Thailand classifies its settlements into three categories: city municipalities (thesaban nakhon), town municipalities (thesaban mueang), and township municipalities (thesaban tambon).
As of November 2024, there are thirty-three city municipalities, although the national capital Bangkok and the special governed city Pattaya operate as self-governing districts outside this system.
Due to limitations in the traditional thesaban framework, which does not account for subsequent urban growth, authorities regularly revise city boundaries through royal decrees published in the Royal Thai Government Gazette.
These revised boundaries, often referred to as urban areas (khet mueang), generally correspond to the province’s capital district (Amphoe Mueang), with Chiang Mai being the only city whose urban area spans multiple districts.

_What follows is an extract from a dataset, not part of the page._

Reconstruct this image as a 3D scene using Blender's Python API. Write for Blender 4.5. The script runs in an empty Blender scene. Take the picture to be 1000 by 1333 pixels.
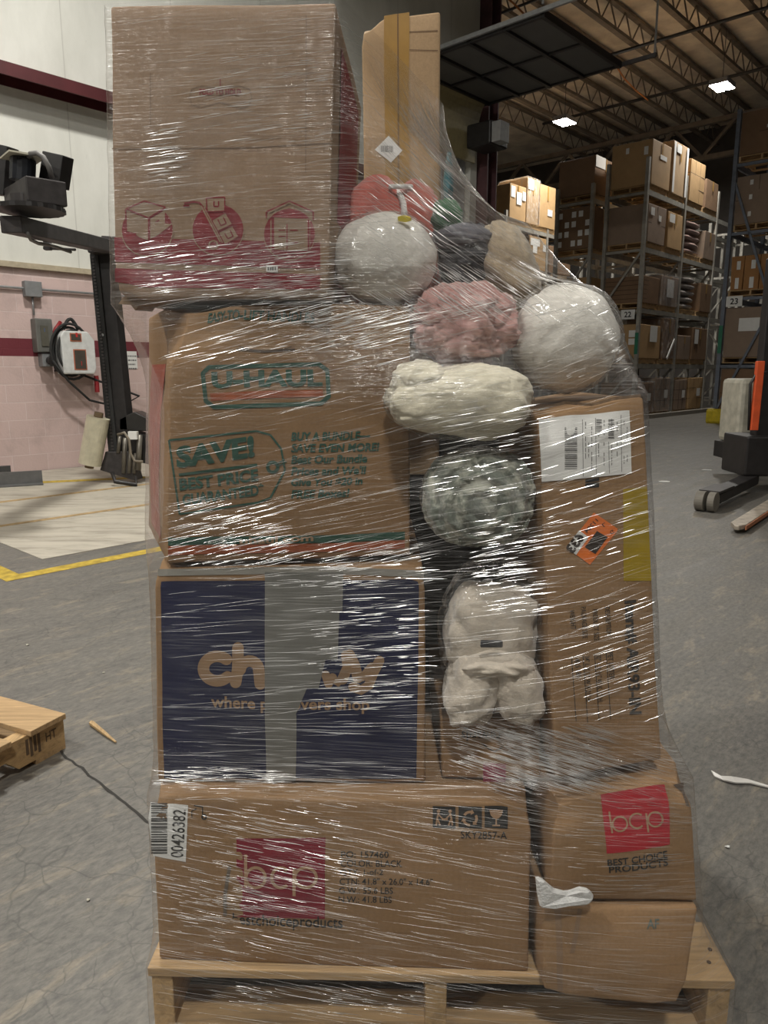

Bangkok and Chiang Mai remain the only Thai cities with populations exceeding one million.
According to the thesaban system, Thailand’s urbanization rate was fifty-two percent in two thousand twenty-one, equating to approximately thirty-six million people living in urban areas.
The distribution shows that roughly eight million reside in city municipalities, about four and a half million in town municipalities, and over twenty-three million in township municipalities.
Alternatively, using the revised urban area system, nearly twenty-two million people—representing thirty-one percent of the total population—live in urban areas with more than one hundred fifty thousand inhabitants.
Population figures vary among agencies.
The Department of Local Administration compiles data on the locally registered Thai population, which reflects migration and seasonal labor patterns, while the National Statistics Office conducts a decennial census that counts the total resident Thai population plus under one thousand permanent resident foreigners.
Neither agency reports municipal-level data that includes non-permanent residents, long-stay expatriates, or contracted foreign ASEAN migrants, although efforts to regularize these figures have been ongoing since two thousand fourteen.
In many cases, municipal population figures represent only the administrative core, which may not fully capture the current size of the city due to later growth.
For instance, geographically limited city municipalities like Koh Samui and certain suburban areas of Bangkok are exceptions, while Pattaya, though designated as a self-governing district, has expanded into adjacent subdistricts, forming the de facto Pattaya-Bang Lamung-Jomtien area.
As of December two thousand seventeen, there were two thousand two hundred and sixty-six township municipalities in Thailand.